When it comes to marketing there are two different strategies, push and pull. Push marketing, a form of advertising which sends some kind of communication to the customer. Be it through a pop up, banner ad or even telemarketing, push marketing targets a specific audience with messages, promotions and offers. Essentially push marketing is the act of pushing adverts on your customers.
Pull marketing on the other hand is when you indirectly pull visitors in, making conversions through natural sales because of successful marketing plans. Offering deals, discounts and bonuses, means that a business can pull their customers in.
Although not always seen this way, email marketing is an increasingly popular form of pull marketing. Through emailing potentially interested candidates, a business can pull in new customers or encourage existing customers to return.
Using email you can send creative, factual emails to customers, showing them what deals are on offer as well as providing discount codes to customers to use on your website. This is a targeted way of marketing your products and your business overall.
Many would argue that email could be a push form of selling, emailing people pushes the message onto customers in order to buy, however this isn’t the case. Buy sending offers to customers, it’s offering them something, but not forcing them to buy.
Email marketing is a great way to send specific content to certain audiences with many emails generated based on a customers buying habits rather than random spam content.
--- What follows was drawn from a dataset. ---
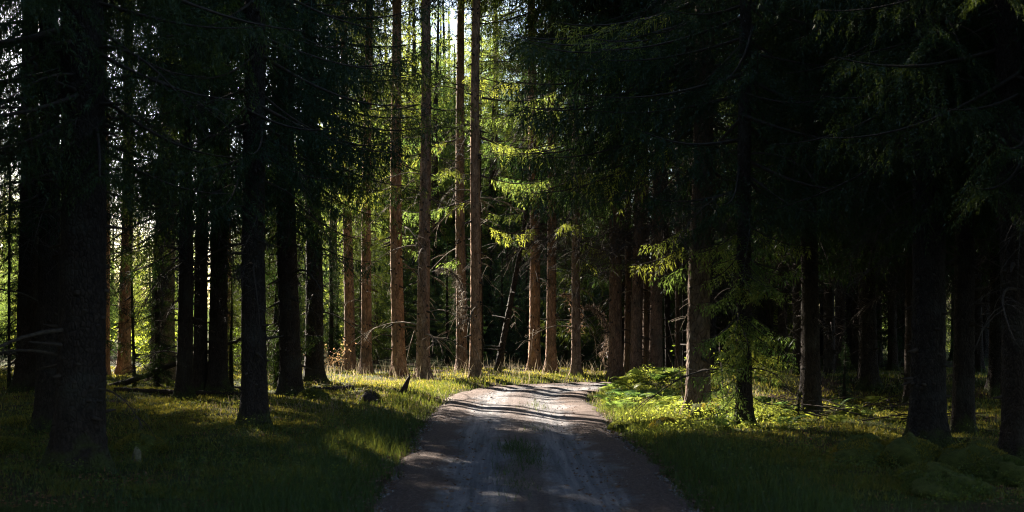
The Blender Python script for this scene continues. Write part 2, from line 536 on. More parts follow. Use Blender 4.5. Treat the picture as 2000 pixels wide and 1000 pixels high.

Because of this, email marketing is regarded as a pull strategy, due to how it pulls people in rather than sending them advertising emails with little thought behind them.
It’s important that you have both push and pull marketing strategies in place, push marketing allows for you to communicate with established leads, whereas pull marketing let’s you reach out to new audiences, however it’s important you don’t get them mixed up and with the lines starting to blur it’s important you keep up to date.